La défaite du candidat d'extrême droite (FPÖ) à la présidentielle autrichienne a rassuré dans les capitales européennes, soulagé la fragile coalition centriste au pouvoir à Vienne et contrarié les ambitions du FPÖ, qui se projette maintenant vers les législatives.

Européen convaincu, qui jugeait ce scrutin décisif pour l'avenir de l'Autriche dans l'UE, Alexander Van der Bellen est crédité d'une nette victoire avec 53,3% des voix, selon les projections, contre 46,7% à Norbert Hofer, 45 ans, vice-président du parlement et cadre du Parti de la liberté (FPÖ).

L'ancien patron des Verts autrichiens, qui, à 72 ans, se présentait sans étiquette, voit dans ce résultat «un signal rouge-blanc-rouge (les couleurs autrichiennes, ndlr) de l'Autriche à toutes les capitales de l'Union européenne», a-t-il dit à Vienne.

L'extrême droite autrichienne espérait en effet capitaliser sur un contexte international propice aux formations eurosceptiques et anti-immigration après la victoire du Brexit au Royaume-Uni et celle de Donald Trump aux États-Unis.

Le candidat du FPÖ, qui n'avait pas fait campagne sur le thème d'une sortie de l'UE, entendait aussi incarner la défense de l'emploi, du pouvoir d'achat, le renouveau vis à vis des partis social-démocrate (SPÖ) et conservateur (ÖVP) qui gouvernent l'Autriche depuis des décennies.

Les réactions soulagées, après sa défaite, se sont enchaînées dans l'UE: «Bonne nouvelle pour l'Europe» selon le chef de la diplomatie italienne Paolo Gentiloni; «Clair message pro-européen» pour le président du Parlement européen Martin Schulz.

«Le peuple autrichien a fait le choix de l'Europe et de l'ouverture», s'est félicité le président français François Hollande. Le chef de la diplomatie allemande Frank-Walter Steinmeier a vu dans ce résultat un «bon présage pour l'Europe».

C'était avant l'annonce de la démission du chef du gouvernement italien Matteo Renzi après sa large défaite au référendum sur la réforme constitutionnelle dimanche soir.

«Un gain» pour l'avenir

En mai, lors d'un précédent tour de scrutin, il avait fallu attendre le comptage du vote par correspondance, le lundi, pour départager MM. Hofer et Van der Bellen et consacrer la courte victoire de M. Van der Bellen.

Mais ce second tour avait été annulé en raison d'irrégularités procédurales, à la suite d'un recours du FPÖ.

Cette fois, le score de M. Van der Bellen, un ancien professeur d'université, devrait marquer une nette progression par rapport à son résultat de mai (50,3%).

Alexander Van der Bellen a dit s'attendre à 300 000 votes d'écart avec son adversaire, dix fois plus que lors du second tour du printemps.

Cette fois-ci, le parti d'extrême droite a exclu de contester le résultat.

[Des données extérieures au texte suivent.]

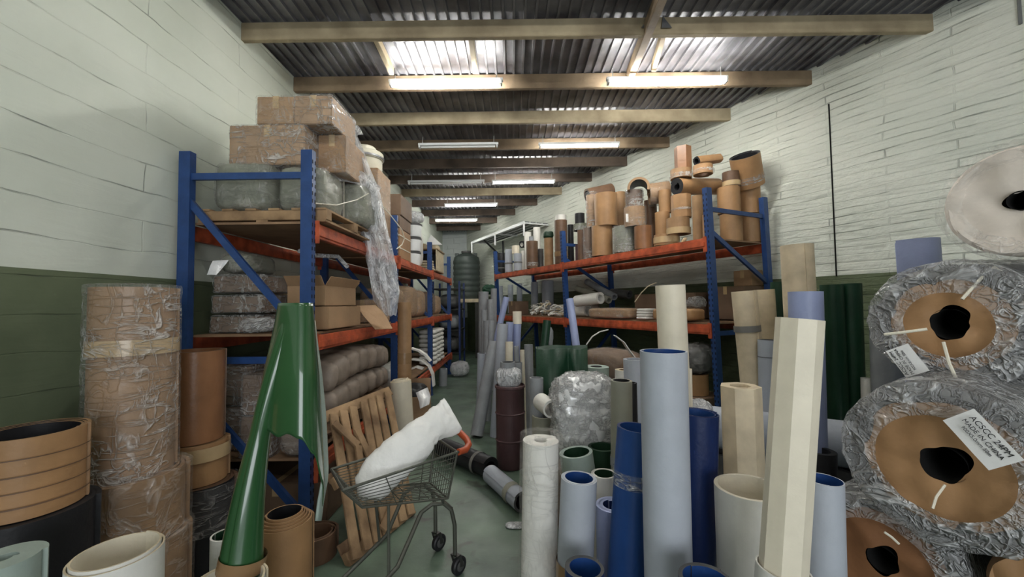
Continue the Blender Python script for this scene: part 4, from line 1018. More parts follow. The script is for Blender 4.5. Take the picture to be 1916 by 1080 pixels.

Les scores officiels seront connus lundi.

Le vainqueur a attribué son succès à une forte participation et «à l'engagement de dizaines de milliers» de bénévoles qui ont organisé la mobilisation en sa faveur.

Même si les fonctions du président de la République autrichienne sont essentiellement protocolaires, une élection de Norbert Hofer aurait constitué pour la première fois l'arrivée d'un candidat d'extrême droite à la tête d'un État de l'UE.

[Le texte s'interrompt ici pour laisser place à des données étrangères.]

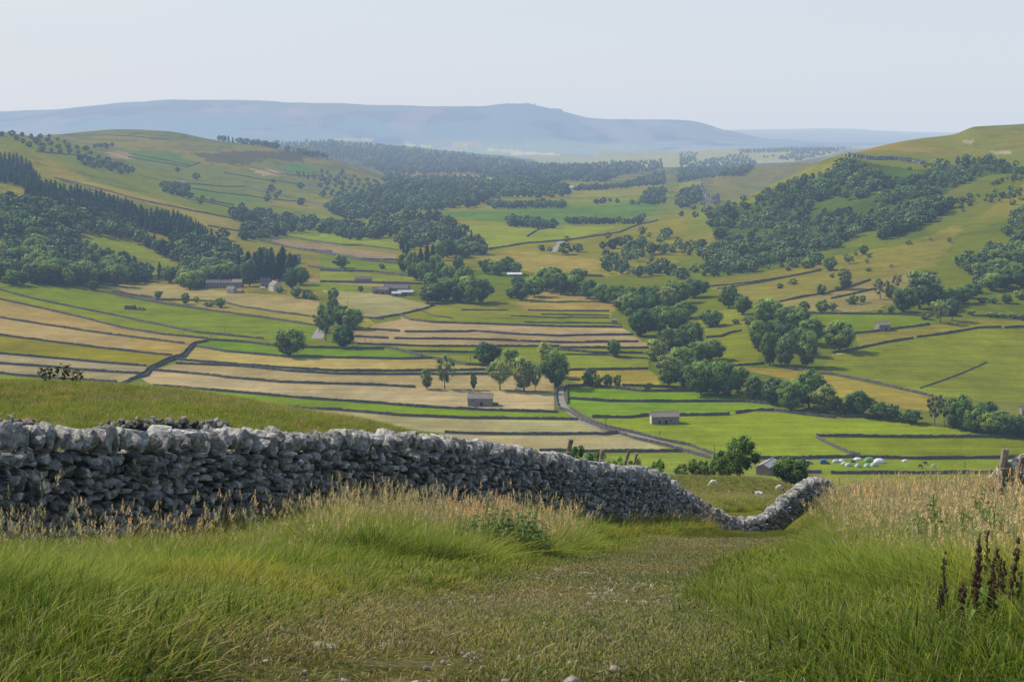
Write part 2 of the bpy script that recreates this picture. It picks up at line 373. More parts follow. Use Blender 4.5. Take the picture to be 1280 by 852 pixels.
# upper left
field(zA([(700,80),(900,68),(1280,95)]) + zB([(60,95),(330,120),(700,150),(880,180),(900,270),(860,280)]) + W['w19'][::-1] + zA([(950,160),(760,120)]), (166,158,108))
field(W['w19'] + zB([(890,290),(880,325)]) + W['w18'][::-1], (160,156,82), )
field(zB([(900,110),(1280,135)]) + zC([(300,160),(480,195)]) + W['w19b'][::-1] + zB([(1000,210)]), (160,162,112))
field(zB([(820,70),(1120,80),(1280,90),(1000,110),(820,105)]), (118,152,58))
field(zB([(820,40),(1100,48),(1120,62),(1280,75),(1280,90),(1090,78),(820,62)]), (172,158,116))
field(zB([(1000,205),(1180,285),(1230,320),(1150,345),(1100,345)]), (150,152,72))
# middle terraces
field(zC([(430,235),(505,205),(650,190),(870,190),(1080,175),(1280,178)]) + zD([(490,180),(520,240),(500,300),(580,342)]) + W['w20'][::-1], (140,150,74))
field(zC([(1080,160),(1200,110),(1280,110)]) + zD([(150,105),(490,182),(0,187)]), (166,150,88))
field(zC([(1000,190),(1280,190)]) + zD([(540,190),(540,240),(0,240)]) + zC([(1080,235)]), (164,150,88))
field(zC([(480,260),(640,285),(980,275)]) + zD([(500,285),(520,315),(0,312)]) + zC([(500,308),(370,292)]), (134,152,62))
field(zC([(140,320),(300,290)]) + W['w20'] + zD([(650,385)]) + W['w21'][::-1] + zC([(295,367),(100,350)]), (170,156,114))
field(zC([(100,355)]) + W['w21'] + zD([(700,425)]) + W['w23b'][::-1] + zC([(0,398),(20,360)]), (168,154,110))
field(zC([(0,400)]) + W['w23b'] + zD([(720,430),(780,465)]) + W['w24'][::-1], (174,160,116))
field(W['w24'] + W['w33'][::-1] + zC([(700,490),(300,475)]), (140,154,66))
field(W['w33'] + W['w34'][::-1] + zC([(780,500),(500,490)]), (126,152,60))
field(W['w34'] + zD([(740,598)]) + W['w35'][::-1] + zC([(1100,540),(900,560),(650,548),(430,510)]), (134,152,60))
field(W['w35'] + zD([(800,640),(810,695),(580,695),(330,690),(250,665)]), (170,160,76))
field(zD([(250,710),(400,705),(700,738),(1000,738),(1280,775),(1280,798),(500,798),(250,780)]), (126,168,58))
field(W['w38'] + W['w39b'][::-1] + zH([(745,245),(620,258),(395,255),(245,190)]), (126,168,58))
field(zI([(250,70),(400,75),(600,118),(500,125),(430,112),(195,132),(0,145),(0,70)]), (128,166,60))
field(zH([(400,262),(745,248),(930,248),(1280,238)]) + zI([(250,130),(500,125),(800,165),(1090,160),(1280,190)]) + zJ([(300,235),(1080,345)]) + W['w41'][::-1] + W['w42'] + W['w43'][:2][::-1] + zH([(1160,485),(800,385),(480,305)]), (136,162,46))
field(W['w41'] + zJ([(1400,350),(1400,526),(1280,528),(600,535)]) + zI([(960,395),(900,378),(800,333)]), (136,158,54))
field(zI([(430,430),(900,410),(1280,420)]) + zJ([(600,540),(1400,535),(1400,650),(600,650)]) + W['w44b'][:2][::-1] + zI([(640,490),(500,470)]), (134,160,52))
field(zI([(740,520),(1280,510)]) + zJ([(1400,660),(1400,800),(560,805)]) + W['w45'][:2][::-1] + zI([(800,600)]), (150,160,64))
field(zI([(820,625),(1280,622)]) + zJ([(560,805),(560,870)]) + zI([(900,690)]), (128,150,56))
# right side of the river
field(zE([(240,585),(480,590),(600,595),(840,625),(1280,720)]) + zF([(560,730),(710,767),(700,852)]) + zE([(940,810),(640,660)]), (168,158,76))
field(zE([(110,410),(330,362),(470,380),(420,560),(240,580),(130,520)]), (142,156,66))
field(zE([(60,270),(300,210),(420,340),(110,400)]), (138,152,68))
field(zE([(740,260),(1280,265)]) + zF([(640,270),(720,300),(700,325),(360,368),(230,380),(100,300)]), (128,156,62))
field(zF([(240,382),(700,327),(960,290),(1300,300),(1300,335),(1140,340),(1000,343),(600,408),(270,468)]), (150,152,76))
field(W['r3'] + W['r3b'] + zF([(1300,345),(1300,800),(1000,790),(710,765)]) + W['r4'][::-1], (136,152,66))
field(zE([(540,190),(1120,55)]) + zF([(520,20),(700,60),(620,130),(470,200),(300,240),(140,250)]) + zE([(740,255)]), (160,155,100), rough=9)
field(zE([(100,40),(500,0),(1000,-120)]) + zF([(500,-160),(900,-300),(760,-60),(520,20)]) + zE([(1120,55),(860,130),(540,190),(400,190),(180,110)]), (144,146,86), rough=9)
# farther fields, upper left and valley floor
field([(106,292),(140,297),(180,308),(232,337),(214,350),(170,338),(140,325),(110,316)], (140,160,84), rough=8)
field(zL([(0,380),(90,400),(80,440),(0,425)]), (150,152,90), rough=22)
field(zL([(130,265),(330,370),(560,430),(740,480),(940,540),(860,590),(640,480),(400,420),(200,360)]), (154,150,98), rough=22)
field(zL([(470,262),(600,258),(720,300),(690,318),(600,300),(480,285)]), (112,146,92), rough=22)
field(zL([(700,390),(900,410),(1000,455),(860,460),(700,430)]), (118,148,92), rough=22)
field(zL([(1020,330),(1080,305),(1180,330),(1150,345)]), (110,160,86), rough=22)
field(zL([(920,330),(1000,330),(1060,350),(960,350)]), (176,166,140), rough=22)
field(zL([(380,262),(470,265),(490,290),(400,285)]), (170,160,142), rough=22)
field(zL([(700,270),(900,262),(1130,262),(1120,300),(1000,290),(880,315),(760,300)]), (120,132,116), rough=22)
field(zL([(1040,560),(1263,580),(1263,610),(1060,575)]), (136,162,72), rough=22)
field(zL([(990,578),(1263,615),(1263,640),(1000,600)]), (160,148,124), rough=22)
field(zM([(0,560),(290,600),(290,625),(0,588)]), (140,164,76))
field(zM([(0,605),(280,640),(280,672),(0,635)]), (158,148,120))
field(zM([(0,640),(280,675),(340,720),(0,685)]), (124,152,76))
field(zM([(0,695),(350,725),(430,750),(0,735)]), (134,154,74))
field(zM([(460,540),(700,530),(1090,540),(900,590),(760,600),(620,620),(560,600)]), (146,166,78))
field(zM([(340,490),(640,478),(1240,445),(1240,480),(1100,520),(880,530),(620,520)]), (108,146,86))
field(zM([(900,590),(1240,515),(1360,480),(1330,640),(1263,700),(1060,720),(560,690),(620,622)]), (140,146,80), rough=26)
field(zM([(560,650),(760,630),(1040,660),(1030,715),(720,700),(600,680)]), (160,152,92), rough=26)
field(zM([(560,700),(720,705),(740,740),(640,760),(560,740)]), (116,146,74), rough=26)
field(zM([(460,345),(560,350),(690,368),(620,378),(470,360)]), (176,178,120))
field(zM([(560,440),(900,440),(1240,430),(1240,450),(640,478)]), (134,158,100), rough=26)
field(zM([(210,505),(340,505),(330,522),(215,520)]), (146,168,84))
field(zM([(900,375),(1050,378),(1263,385),(1263,425),(900,430)]), (150,160,108), rough=26)
field(zM([(760,270),(1263,285),(1263,310),(800,305)]), (168,186,178))
field(zR([(60,370),(240,320),(520,305),(580,320),(450,360),(300,400),(120,440)]), (138,148,100), rough=26)
field(zR([(-300,262),(0,262),(220,250),(600,258),(560,275),(420,300),(0,320),(-300,325)]), (166,182,168), rough=26)
field(zR([(0,380),(80,365),(60,400),(0,415)]), (150,164,104), rough=26)
for _p in ([(10,216),(170,213),(180,221),(30,224)], [(460,236),(560,234),(600,243),(480,244)], [(700,262),(860,268),(850,278),(720,274)], [(620,252),(700,256),(690,264),(610,260)], [(280,232),(400,236),(380,244),(290,240)]):
    field(zM(_p), (190,200,190), 8000, rough=120)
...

À ce titre, elle était très observée par les partis alliés du FPÖ au niveau européen, le Front national (FN) en France ou le parti pour la Liberté de Geert Wilders aux Pays-Bas, deux pays où se tiendront des élections nationales en 2017.

M. Wilders a salué dimanche le FPÖ «qui s'est courageusement battu». «Les prochaines législatives seront celles de leur victoire!», a estimé la présidente du FN, Marine Le Pen.

Autour de Norbert Hofer, «infiniment triste» de sa défaite, les responsables du parti ont pris date pour l'avenir, mettant l'accent sur le potentiel d'une formation qui a séduit pas loin d'un électeur sur deux, «un gain durable pour (...) de possibles législatives», selon le secrétaire général du parti Herbert Kickl.

Dans l'hypothèse de législatives, qui auront lieu au plus tard en 2018, le FPÖ, fondé par d'ex-nazis en 1956 mais qui a lissé son discours, est donné en tête à plus de 30% d'intentions de vote face au SPÖ et à l'ÖVP, dont les ténors soutenaient Van der Bellen.

Ces deux grands partis autrichiens, au pouvoir depuis 2007, évitent d'avoir à cohabiter avec un président d'extrême droite qui aurait pu mettre leur coalition sous une forte pression. Leurs candidats avaient été éliminés dès le premier tour de la présidentielle, le 24 avril.